Com base nos novos cálculos, o economista Bráulio Borges, da LCA, argumenta que não está ocorrendo um estreitamento generalizado entre oferta e produção na indústria. "Os gargalos de oferta são setoriais, não existe gargalo macroeconômico", explica ele. Setorialmente, diz, os problemas aparecem em setores com pouco impacto inflacionário. E a importação ajuda a segurar pressões por reajustes.

De acordo com seu estudo, o maior responsável pela elevação do NUCI nos últimos meses foi o setor de fabricação de coque, refino de petróleo, elaboração de combustíveis nucleares e produção de álcool, cujo indicador passou de 82% em janeiro de 2006 para 92% em março. Essa atividade tem um peso de 11% na estrutura da produção industrial brasileira. A expansão da utilização se deu, contudo, ancorada na maior produção de álcool que, por sua vez, é fruto da crescente demanda doméstica e mundial por biocombustíveis.

Ainda que a procura por esses produtos continue forte e a oferta não acompanhe o ritmo, Borges descarta reajustes significativos no preço do álcool. Como no mercado os carros funcionam tanto a álcool quanto a gasolina, se o preço de um deles aumentar muito, ocorrerá uma migração para o outro, o que restringe valorizações expressivas no preço dos combustíveis.

O segundo ramo industrial que mais impactou a elevação do NUCI este ano é o de máquinas e equipamentos, que reúne bens de capital e eletrodomésticos, tanto da linha marrom como branca. Aqui, tanto a produção doméstica de bens de capital está crescendo (14,8% nesse começo de ano) como as importações de máquinas aumentaram a um ritmo de 30%.

Para o economista da LCA, a robustez das compras de máquinas e equipamentos importados e também da produção interna, que já avançou 14,8% nesse começo de ano, sinaliza que a demanda por investimento está bastante aquecida, apontado para um aumento futuro da capacidade de oferta industrial.

O terceiro setor com nível elevado de utilização é o de preparação de couros e fabricação de artefatos, que inclui calçados.

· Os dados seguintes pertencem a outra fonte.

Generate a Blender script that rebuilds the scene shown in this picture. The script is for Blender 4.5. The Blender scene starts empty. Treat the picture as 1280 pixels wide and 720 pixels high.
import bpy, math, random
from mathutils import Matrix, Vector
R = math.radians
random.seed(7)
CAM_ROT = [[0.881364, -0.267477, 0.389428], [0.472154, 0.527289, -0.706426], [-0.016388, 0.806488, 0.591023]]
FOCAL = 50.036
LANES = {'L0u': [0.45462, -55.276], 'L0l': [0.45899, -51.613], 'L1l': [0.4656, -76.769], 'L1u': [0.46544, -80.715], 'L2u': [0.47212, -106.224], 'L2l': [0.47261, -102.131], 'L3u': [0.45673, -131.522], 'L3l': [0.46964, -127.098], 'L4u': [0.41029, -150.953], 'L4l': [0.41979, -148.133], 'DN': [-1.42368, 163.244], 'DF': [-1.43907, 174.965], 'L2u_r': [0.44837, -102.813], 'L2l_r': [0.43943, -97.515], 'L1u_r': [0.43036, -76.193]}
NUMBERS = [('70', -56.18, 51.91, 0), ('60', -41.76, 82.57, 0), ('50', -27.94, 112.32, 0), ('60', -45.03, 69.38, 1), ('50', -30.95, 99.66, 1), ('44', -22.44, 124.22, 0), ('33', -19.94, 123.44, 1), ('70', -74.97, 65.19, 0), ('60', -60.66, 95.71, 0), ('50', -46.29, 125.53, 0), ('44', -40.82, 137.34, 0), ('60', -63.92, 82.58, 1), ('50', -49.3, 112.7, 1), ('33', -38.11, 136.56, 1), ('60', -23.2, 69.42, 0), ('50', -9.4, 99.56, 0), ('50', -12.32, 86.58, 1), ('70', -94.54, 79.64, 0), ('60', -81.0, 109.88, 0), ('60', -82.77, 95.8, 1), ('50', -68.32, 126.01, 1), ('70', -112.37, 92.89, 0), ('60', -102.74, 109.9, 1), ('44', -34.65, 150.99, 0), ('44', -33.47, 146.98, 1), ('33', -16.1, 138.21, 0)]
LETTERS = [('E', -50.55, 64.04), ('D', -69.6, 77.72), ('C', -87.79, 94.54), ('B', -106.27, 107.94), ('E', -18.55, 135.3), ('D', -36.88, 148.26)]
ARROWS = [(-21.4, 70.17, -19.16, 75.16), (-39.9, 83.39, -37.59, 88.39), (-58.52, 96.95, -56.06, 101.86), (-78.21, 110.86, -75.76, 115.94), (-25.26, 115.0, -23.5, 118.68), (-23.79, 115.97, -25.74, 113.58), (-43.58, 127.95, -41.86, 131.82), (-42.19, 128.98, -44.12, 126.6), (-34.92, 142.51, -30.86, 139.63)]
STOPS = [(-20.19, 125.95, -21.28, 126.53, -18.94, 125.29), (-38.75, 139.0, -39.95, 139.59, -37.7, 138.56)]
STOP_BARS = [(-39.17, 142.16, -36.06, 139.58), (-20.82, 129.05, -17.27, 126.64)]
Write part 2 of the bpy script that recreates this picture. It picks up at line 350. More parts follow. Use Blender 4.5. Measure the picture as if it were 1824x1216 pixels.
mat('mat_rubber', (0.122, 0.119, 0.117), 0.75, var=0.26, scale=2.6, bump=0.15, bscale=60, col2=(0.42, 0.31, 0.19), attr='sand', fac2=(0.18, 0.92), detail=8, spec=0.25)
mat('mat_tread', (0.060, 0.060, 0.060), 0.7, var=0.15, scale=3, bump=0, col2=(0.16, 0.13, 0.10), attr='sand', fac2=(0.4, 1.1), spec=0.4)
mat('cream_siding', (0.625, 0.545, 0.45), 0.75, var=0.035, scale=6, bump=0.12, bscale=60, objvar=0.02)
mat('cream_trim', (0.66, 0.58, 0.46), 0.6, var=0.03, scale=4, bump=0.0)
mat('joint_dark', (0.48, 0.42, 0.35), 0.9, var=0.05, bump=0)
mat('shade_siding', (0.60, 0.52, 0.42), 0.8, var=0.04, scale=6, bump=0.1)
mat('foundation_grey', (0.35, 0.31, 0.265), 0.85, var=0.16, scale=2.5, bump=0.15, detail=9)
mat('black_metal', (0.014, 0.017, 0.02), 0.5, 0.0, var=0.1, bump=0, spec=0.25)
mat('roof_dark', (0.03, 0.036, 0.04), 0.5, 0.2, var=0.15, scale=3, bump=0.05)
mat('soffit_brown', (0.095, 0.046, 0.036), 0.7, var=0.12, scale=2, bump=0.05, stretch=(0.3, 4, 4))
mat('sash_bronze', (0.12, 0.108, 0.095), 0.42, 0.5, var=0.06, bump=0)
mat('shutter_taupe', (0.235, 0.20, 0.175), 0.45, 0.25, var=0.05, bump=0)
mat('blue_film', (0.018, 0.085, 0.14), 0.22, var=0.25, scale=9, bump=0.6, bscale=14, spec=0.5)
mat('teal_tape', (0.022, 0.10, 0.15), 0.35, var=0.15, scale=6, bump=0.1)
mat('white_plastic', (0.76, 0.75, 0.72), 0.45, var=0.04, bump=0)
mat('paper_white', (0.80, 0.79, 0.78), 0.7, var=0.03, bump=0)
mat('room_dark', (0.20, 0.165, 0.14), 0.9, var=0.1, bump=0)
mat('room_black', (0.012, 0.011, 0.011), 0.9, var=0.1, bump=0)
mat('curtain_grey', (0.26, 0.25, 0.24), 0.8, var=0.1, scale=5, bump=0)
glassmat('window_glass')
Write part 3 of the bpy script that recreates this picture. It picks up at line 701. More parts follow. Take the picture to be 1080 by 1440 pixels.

A preparação de couros, contudo, tem peso de 2% no conjunto da indústria e ainda que a produção tenha crescido 15% e a ociosidade tenha sido reduzida de 18% para 11% da capacidade instalada, esse segmento não tem impacto inflacionário sobre os demais segmentos industriais.

Essa pressão localizada indica, para a LCA, que o cenário é benigno para a inflação, e mostra-se, portanto, favorável à flexibilização da política monetária. Por isso, Borges aposta que o Comitê de Política Monetária (Copom) reduzirá em 0,5 ponto percentual a taxa básica de juros na próxima reunião, no começo de junho.

As projeções para os demais encontros também são mais otimistas do que a média das consultorias e bancos ouvidas pelo Banco Central e apresentadas no relatório de mercado. A LCA estima que a Selic chegará a 10,25% ao final do ano. O mercado, por sua vez, espera, por enquanto, que a Selic encerre 2007 em 10,75%.